### Prompt
How does the data below read from its first line through the line containing "for i, w in enumerate(WIN): window(i + 1, *w)"? Print those lines exactly.

### Information supplied
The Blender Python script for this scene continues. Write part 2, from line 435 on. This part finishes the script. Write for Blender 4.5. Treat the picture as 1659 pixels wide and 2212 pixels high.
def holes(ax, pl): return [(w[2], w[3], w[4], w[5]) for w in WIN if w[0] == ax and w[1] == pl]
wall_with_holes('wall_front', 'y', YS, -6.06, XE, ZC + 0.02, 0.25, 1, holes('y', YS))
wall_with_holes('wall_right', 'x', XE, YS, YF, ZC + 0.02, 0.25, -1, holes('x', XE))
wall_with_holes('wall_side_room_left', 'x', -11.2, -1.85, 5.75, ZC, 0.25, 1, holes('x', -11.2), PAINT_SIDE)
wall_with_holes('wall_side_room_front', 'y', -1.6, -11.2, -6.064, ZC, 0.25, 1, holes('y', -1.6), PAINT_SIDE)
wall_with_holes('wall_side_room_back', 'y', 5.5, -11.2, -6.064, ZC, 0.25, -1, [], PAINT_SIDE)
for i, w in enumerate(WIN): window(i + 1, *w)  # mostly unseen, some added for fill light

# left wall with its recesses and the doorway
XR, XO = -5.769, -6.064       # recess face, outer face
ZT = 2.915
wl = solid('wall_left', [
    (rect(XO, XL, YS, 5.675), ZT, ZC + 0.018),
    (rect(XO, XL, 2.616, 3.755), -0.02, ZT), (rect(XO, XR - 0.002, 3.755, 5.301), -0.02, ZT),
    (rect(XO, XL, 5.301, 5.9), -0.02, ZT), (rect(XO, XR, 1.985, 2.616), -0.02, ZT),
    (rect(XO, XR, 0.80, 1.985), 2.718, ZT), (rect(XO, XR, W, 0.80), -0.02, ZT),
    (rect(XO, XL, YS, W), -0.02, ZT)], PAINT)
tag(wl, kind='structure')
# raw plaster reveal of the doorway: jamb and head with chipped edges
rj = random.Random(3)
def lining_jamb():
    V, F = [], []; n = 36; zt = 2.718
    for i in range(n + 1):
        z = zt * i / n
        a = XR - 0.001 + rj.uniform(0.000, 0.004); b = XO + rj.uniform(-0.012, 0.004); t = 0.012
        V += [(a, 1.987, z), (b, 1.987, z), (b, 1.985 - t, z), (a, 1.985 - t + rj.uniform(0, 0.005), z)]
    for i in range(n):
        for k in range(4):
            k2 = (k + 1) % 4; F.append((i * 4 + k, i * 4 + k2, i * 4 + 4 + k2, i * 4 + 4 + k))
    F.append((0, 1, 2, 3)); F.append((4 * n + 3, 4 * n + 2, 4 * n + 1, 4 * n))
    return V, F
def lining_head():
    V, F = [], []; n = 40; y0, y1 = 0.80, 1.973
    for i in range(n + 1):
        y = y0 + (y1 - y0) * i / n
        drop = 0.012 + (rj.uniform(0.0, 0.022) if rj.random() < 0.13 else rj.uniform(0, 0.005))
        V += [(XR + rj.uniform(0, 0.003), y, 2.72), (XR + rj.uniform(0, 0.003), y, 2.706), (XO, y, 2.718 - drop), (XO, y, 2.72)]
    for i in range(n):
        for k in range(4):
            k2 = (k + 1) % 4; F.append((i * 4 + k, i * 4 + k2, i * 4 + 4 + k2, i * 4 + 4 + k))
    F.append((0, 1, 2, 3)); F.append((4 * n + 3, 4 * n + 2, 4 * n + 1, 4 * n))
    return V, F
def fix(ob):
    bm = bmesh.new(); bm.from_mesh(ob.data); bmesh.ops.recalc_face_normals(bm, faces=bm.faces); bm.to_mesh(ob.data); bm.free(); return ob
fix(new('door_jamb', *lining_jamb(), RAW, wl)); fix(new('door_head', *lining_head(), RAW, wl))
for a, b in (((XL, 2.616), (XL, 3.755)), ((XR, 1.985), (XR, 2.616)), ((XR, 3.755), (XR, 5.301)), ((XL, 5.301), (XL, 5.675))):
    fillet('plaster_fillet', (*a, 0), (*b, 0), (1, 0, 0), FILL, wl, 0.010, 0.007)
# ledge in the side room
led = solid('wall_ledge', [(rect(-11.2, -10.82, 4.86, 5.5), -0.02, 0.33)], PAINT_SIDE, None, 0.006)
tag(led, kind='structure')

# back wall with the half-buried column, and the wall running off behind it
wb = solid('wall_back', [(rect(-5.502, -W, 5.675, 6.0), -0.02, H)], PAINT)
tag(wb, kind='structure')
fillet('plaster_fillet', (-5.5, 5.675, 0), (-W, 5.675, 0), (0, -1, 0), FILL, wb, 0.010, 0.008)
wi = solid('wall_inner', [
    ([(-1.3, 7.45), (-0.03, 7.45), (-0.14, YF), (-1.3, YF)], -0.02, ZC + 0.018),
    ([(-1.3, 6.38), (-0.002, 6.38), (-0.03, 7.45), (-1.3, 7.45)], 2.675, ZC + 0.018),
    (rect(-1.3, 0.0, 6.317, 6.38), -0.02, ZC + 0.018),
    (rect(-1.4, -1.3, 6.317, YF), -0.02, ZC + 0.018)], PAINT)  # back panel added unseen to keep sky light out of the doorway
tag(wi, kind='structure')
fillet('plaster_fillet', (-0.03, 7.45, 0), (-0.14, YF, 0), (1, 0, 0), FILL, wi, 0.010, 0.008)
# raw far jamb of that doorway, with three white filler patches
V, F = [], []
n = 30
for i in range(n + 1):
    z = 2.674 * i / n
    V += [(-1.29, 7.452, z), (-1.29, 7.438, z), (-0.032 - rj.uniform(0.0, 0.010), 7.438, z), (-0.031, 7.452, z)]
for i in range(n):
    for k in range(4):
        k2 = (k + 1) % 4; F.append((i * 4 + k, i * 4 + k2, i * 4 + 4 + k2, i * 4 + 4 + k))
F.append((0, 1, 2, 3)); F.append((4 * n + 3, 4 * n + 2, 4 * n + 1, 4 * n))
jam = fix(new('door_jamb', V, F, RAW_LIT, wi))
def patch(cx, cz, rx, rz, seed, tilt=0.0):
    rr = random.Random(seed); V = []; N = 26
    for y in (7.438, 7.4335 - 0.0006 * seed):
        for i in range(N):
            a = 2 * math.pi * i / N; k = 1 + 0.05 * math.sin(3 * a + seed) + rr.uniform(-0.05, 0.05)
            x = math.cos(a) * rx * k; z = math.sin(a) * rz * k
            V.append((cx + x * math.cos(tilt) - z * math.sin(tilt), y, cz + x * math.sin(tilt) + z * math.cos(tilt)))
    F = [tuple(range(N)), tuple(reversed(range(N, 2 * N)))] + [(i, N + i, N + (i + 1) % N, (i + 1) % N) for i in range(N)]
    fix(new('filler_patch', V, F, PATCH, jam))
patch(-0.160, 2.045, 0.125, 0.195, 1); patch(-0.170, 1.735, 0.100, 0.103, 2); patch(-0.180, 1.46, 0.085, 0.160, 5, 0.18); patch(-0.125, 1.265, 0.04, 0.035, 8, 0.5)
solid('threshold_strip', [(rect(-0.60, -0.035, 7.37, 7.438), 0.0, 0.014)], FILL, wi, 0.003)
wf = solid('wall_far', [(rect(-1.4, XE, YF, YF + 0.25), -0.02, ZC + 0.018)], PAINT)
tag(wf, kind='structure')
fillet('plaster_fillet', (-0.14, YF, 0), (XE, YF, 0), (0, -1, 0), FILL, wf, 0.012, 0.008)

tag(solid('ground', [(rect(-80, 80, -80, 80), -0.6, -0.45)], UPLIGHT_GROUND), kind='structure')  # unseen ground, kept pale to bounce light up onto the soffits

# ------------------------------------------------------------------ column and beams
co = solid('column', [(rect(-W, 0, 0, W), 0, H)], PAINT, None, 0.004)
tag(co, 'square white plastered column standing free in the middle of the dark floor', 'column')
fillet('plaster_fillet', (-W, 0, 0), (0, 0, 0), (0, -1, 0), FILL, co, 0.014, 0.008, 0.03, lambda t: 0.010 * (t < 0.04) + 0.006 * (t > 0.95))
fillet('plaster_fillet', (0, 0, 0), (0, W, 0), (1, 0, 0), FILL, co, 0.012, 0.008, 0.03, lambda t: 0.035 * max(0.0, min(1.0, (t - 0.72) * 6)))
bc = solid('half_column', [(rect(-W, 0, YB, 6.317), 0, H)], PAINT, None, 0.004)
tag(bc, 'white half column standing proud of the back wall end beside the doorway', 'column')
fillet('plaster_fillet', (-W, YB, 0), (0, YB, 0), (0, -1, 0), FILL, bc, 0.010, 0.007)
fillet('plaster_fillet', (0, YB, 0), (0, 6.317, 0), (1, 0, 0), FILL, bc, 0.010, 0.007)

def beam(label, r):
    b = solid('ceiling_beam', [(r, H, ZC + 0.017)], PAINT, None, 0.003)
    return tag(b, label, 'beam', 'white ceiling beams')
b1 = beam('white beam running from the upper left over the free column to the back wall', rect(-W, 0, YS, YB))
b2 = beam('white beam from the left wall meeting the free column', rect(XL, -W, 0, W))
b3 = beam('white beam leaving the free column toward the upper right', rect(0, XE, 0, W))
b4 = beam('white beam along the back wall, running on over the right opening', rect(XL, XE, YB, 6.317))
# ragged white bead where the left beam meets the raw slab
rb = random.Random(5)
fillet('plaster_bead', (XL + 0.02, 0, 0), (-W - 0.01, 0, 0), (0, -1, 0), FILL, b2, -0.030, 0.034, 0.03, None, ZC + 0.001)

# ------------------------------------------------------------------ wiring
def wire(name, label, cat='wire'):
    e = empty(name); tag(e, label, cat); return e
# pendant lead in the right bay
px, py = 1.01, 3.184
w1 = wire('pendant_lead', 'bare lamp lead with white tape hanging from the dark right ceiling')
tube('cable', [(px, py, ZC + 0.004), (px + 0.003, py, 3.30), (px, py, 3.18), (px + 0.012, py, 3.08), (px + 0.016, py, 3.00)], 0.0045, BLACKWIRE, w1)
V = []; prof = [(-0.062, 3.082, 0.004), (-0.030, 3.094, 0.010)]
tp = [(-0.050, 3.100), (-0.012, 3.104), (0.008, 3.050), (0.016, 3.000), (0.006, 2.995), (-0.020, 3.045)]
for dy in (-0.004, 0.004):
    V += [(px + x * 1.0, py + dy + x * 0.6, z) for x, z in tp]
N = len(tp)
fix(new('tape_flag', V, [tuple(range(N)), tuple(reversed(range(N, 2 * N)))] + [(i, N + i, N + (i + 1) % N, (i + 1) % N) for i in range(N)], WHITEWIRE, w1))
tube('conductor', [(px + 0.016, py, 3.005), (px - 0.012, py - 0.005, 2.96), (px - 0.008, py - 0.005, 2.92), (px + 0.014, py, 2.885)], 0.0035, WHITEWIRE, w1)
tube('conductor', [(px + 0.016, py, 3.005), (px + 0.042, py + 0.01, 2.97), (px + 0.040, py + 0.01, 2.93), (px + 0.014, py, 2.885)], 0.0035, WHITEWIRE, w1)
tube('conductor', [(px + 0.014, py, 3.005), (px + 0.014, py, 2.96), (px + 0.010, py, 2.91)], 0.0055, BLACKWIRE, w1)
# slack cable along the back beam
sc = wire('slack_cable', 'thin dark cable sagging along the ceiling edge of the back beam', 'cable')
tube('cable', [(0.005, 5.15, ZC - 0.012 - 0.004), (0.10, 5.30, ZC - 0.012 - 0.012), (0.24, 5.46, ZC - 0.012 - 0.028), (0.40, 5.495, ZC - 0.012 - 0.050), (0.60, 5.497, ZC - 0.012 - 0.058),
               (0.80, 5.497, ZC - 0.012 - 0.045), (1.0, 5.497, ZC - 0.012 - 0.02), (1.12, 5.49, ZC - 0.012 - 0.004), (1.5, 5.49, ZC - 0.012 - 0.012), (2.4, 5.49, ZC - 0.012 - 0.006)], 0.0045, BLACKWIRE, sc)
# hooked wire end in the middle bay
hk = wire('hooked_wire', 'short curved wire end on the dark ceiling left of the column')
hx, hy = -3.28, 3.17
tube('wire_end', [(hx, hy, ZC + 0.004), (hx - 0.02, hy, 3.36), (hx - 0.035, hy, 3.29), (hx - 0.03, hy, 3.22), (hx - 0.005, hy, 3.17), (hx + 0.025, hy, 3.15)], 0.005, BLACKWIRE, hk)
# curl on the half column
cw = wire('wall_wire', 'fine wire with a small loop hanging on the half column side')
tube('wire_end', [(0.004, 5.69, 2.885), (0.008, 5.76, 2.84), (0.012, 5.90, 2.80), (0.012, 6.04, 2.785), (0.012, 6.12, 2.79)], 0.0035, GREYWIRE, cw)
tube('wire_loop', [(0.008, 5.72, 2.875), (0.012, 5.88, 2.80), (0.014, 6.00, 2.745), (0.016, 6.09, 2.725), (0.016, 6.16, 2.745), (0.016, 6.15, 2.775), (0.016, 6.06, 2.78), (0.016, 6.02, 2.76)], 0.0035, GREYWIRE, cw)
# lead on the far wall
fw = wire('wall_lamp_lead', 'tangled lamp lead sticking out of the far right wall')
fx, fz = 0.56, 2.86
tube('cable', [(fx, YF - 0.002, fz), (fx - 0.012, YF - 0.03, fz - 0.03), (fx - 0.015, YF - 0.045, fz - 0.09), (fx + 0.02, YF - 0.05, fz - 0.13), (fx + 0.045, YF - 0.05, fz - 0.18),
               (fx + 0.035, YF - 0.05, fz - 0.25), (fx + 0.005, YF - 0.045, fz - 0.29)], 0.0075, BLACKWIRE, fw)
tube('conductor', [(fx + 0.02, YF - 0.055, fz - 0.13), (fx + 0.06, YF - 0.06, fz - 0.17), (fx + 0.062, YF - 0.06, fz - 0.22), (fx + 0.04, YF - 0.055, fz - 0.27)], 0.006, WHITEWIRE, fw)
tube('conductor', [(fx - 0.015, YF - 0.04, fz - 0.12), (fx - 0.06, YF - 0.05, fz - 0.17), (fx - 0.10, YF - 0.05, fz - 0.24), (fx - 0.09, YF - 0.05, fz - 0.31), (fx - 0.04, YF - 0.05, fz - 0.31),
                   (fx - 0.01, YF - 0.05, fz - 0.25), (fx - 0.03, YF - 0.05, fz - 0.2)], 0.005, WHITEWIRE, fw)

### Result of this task
The Blender Python script for this scene continues. Write part 2, from line 435 on. This part finishes the script. Write for Blender 4.5. Treat the picture as 1659 pixels wide and 2212 pixels high.
def holes(ax, pl): return [(w[2], w[3], w[4], w[5]) for w in WIN if w[0] == ax and w[1] == pl]
wall_with_holes('wall_front', 'y', YS, -6.06, XE, ZC + 0.02, 0.25, 1, holes('y', YS))
wall_with_holes('wall_right', 'x', XE, YS, YF, ZC + 0.02, 0.25, -1, holes('x', XE))
wall_with_holes('wall_side_room_left', 'x', -11.2, -1.85, 5.75, ZC, 0.25, 1, holes('x', -11.2), PAINT_SIDE)
wall_with_holes('wall_side_room_front', 'y', -1.6, -11.2, -6.064, ZC, 0.25, 1, holes('y', -1.6), PAINT_SIDE)
wall_with_holes('wall_side_room_back', 'y', 5.5, -11.2, -6.064, ZC, 0.25, -1, [], PAINT_SIDE)
for i, w in enumerate(WIN): window(i + 1, *w)  # mostly unseen, some added for fill light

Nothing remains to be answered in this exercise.